The circumstances have changed. The Netherlands Bureau of Economic Policy Analysis reported that world trade shrank 13.8 percent last year. Consulting company A T Kearney has said that the present spurt in FDI is actually an indicator of withdrawal from globali-zation. Multinational Corporations are investing in foreign countries because of the “rise of protectionist sentiments in many countries”. MNCs are finding that it is not possible to manufacture in China and export, for example, to India. They are investing in India that they can sell in the Indian market. This means that it will not be possible to replicate the China story. MNCs had come into China, manufactured in that country and exported to the developed countries. Today FDI is coming not for export but for domestic sale.

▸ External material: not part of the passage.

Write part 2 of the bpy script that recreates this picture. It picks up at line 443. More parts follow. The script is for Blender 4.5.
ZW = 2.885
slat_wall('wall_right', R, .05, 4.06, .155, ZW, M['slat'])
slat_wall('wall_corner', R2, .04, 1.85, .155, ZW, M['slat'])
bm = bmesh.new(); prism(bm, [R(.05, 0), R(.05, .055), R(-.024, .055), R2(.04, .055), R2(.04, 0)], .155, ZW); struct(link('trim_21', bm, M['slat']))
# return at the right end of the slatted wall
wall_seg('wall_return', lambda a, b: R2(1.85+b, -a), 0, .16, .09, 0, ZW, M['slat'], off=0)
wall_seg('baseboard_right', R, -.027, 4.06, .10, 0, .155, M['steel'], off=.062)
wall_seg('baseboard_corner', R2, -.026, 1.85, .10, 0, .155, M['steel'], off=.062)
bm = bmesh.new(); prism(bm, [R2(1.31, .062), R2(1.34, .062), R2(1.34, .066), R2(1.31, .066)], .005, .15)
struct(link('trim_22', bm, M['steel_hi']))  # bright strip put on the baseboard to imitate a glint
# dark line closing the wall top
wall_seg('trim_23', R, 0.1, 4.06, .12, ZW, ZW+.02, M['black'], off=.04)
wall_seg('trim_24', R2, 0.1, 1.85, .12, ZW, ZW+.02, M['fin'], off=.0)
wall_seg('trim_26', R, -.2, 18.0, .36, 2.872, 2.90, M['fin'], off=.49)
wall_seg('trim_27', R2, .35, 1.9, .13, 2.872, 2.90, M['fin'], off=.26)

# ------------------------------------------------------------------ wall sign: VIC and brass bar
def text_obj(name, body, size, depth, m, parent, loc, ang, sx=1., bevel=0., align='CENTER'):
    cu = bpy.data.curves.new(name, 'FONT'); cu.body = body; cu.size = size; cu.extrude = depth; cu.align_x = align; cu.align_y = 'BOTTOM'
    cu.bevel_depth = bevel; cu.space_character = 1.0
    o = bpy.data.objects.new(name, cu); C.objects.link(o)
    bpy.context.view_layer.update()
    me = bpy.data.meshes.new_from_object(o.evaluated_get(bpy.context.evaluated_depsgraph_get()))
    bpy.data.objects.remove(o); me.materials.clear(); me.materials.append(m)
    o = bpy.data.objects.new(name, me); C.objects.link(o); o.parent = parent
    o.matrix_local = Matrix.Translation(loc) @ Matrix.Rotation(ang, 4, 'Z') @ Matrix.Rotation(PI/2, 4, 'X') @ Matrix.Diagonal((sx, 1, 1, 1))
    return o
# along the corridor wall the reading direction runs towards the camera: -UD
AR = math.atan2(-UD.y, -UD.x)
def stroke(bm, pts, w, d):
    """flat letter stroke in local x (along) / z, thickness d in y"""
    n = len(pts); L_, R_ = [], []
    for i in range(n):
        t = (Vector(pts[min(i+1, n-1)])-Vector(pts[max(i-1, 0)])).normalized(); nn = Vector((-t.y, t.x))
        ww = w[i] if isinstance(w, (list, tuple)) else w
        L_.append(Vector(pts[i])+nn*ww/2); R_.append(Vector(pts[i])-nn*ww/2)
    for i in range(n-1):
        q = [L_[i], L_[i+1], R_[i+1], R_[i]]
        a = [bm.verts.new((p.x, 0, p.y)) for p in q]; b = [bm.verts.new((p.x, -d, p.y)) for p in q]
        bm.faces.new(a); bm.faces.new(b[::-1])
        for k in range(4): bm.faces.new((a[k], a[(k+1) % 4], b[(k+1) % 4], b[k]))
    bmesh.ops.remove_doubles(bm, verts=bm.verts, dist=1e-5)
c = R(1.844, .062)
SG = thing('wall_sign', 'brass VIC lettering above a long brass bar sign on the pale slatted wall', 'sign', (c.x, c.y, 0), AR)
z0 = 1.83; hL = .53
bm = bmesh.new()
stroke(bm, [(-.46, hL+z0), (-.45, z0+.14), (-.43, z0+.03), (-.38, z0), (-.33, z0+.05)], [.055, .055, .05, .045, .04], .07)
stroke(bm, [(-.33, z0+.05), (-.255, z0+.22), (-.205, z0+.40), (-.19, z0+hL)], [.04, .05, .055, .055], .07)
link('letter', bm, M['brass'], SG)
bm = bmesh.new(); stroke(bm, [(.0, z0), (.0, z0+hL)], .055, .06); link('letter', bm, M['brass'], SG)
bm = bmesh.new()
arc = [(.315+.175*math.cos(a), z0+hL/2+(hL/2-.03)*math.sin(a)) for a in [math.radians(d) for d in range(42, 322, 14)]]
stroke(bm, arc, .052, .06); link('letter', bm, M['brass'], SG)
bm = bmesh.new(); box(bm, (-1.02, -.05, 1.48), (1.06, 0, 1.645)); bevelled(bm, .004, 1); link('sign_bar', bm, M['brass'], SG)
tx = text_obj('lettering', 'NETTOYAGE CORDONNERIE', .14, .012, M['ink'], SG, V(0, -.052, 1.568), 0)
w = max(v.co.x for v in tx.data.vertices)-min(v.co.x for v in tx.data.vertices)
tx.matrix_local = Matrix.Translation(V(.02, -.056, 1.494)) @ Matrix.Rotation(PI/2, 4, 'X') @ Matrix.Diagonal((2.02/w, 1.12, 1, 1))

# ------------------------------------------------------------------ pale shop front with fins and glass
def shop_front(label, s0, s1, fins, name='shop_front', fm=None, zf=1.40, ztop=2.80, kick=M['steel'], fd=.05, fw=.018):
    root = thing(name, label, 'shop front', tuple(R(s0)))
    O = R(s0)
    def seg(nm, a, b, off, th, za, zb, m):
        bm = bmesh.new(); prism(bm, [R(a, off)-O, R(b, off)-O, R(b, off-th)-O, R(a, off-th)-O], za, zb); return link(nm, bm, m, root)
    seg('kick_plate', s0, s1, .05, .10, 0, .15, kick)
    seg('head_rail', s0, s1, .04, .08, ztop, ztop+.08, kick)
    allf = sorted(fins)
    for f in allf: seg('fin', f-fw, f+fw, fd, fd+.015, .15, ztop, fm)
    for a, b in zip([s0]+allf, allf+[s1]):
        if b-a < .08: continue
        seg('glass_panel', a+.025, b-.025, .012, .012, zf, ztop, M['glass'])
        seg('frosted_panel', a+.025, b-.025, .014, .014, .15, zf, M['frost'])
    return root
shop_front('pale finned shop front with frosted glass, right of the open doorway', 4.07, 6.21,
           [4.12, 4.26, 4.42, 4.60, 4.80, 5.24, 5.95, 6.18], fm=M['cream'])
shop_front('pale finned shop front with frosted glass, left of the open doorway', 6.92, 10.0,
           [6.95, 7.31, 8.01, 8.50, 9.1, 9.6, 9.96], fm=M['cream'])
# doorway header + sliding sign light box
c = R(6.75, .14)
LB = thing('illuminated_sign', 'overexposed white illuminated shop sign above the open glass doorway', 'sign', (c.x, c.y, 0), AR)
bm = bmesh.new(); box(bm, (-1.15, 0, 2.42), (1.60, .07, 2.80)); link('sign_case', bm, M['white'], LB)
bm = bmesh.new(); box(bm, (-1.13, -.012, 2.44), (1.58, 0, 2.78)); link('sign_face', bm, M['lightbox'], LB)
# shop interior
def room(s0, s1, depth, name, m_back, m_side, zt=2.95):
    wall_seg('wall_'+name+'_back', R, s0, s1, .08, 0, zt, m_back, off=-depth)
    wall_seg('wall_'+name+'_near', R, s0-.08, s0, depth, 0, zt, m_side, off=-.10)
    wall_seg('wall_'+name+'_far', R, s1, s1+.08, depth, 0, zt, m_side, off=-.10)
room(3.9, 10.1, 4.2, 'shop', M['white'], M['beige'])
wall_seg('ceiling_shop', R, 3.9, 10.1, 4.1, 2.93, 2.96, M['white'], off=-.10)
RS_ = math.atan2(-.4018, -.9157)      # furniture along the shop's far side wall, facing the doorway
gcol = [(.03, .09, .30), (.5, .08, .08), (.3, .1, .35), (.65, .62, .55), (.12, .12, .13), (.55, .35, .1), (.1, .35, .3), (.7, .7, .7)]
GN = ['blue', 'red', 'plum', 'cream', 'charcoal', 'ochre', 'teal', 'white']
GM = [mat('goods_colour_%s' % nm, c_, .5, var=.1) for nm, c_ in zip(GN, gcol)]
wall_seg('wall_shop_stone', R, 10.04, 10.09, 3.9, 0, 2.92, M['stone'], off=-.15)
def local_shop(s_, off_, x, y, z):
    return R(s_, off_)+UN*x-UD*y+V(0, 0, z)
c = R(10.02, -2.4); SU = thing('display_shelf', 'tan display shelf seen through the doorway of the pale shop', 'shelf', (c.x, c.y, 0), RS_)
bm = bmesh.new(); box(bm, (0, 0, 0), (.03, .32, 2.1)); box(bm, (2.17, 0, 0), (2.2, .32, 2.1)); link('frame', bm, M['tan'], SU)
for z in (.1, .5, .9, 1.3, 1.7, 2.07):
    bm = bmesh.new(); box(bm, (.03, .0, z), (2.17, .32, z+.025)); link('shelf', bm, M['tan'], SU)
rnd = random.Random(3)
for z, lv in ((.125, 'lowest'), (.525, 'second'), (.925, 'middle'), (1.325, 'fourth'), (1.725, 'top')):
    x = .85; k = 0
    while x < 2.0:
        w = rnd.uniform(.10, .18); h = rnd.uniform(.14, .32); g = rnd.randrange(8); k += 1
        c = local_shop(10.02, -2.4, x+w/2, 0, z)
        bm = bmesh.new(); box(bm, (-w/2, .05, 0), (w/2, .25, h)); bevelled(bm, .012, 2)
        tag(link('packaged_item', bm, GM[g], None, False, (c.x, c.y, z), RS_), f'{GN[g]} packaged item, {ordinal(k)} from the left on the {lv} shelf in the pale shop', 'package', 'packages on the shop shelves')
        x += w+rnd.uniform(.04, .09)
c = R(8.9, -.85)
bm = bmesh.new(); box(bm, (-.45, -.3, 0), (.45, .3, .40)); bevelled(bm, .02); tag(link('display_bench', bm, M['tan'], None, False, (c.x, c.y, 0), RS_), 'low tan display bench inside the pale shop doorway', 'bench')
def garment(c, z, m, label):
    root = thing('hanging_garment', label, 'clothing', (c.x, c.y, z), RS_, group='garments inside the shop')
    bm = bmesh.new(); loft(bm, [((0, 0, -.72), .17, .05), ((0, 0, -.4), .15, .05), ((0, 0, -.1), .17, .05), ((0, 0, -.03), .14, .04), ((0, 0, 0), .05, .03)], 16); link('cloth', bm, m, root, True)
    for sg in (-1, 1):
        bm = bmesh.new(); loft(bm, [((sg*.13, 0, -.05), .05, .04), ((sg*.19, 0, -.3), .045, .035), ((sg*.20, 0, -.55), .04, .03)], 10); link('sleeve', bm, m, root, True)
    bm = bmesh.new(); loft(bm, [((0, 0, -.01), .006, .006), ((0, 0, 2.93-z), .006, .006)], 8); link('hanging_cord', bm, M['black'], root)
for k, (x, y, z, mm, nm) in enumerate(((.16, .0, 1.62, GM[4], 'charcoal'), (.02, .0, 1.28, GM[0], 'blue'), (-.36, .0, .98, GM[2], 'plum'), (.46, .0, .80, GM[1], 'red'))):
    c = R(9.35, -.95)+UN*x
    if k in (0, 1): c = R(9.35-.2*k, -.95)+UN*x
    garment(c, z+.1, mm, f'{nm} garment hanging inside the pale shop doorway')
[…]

The deepening crisis in the developed countries is indicated in the zero interest rates. The Central Banks of many developed countries are happy to lend at zero interest rates but there are no takers. There is simply no demand for goods in these countries. Business persons are unwilling to set up factories because the markets are dead. Donald Trump, the Republican frontrunner in the US Presidential race, has repeatedly pledged to bring millions of jobs back to the US. He has specially targeted India. But Indian exports have declined continuously in the last 17 months. Flls have become sellers in the last two years. These and many other indicators point towards a withdrawal from globalization. Countries are finding that free trade and free movement of capital is not helping them raise incomes of their people. That means that India cannot attain prosperity by the export route that was taken by China.

A clarification regarding the US economy is in place here. US job data have been positive in the last year. However, these jobs are being created in health and education sectors that are driven by US Government spending. This writer’s daughter lives in New Jersey. She says that highways are not being repaired. There are increasing numbers of potholes. It appears that the US Government has cut the expenditures on infrastructure and increased the same in the health sector. It is like India’s MNREGA. The US Government is borrowing and creating jobs with that money. This cannot sustain.

Whether India may continue to get large amounts of FDI after amendment of the Mauritius and Cyprus DTAA Agreements in the above backdrop deserves serious attention. India’s own capital will not round trip from these countries because exemption for capital gains tax will not be available. FDI will not come for manufacturing and exporting from India because the global markets are down as detailed above. The only reason that FDI may still come into India is to avail of poor governance. MNCs often find that the Government here is pliable. Licenses can be obtained and policies can be got changed by giving a bribe to the politicians or bureaucrats. Thus, Saurabh Mukherjea, CEO of Ambit Capital says, “It is naive to expect a well-intentioned government to deliver a bull market in the equities market”.

Putting an end to round-tripping means foreign investment will not come in torrents. Thus, the Government must simultaneously focus on reigniting the cycle of domestic demand and domestic investment.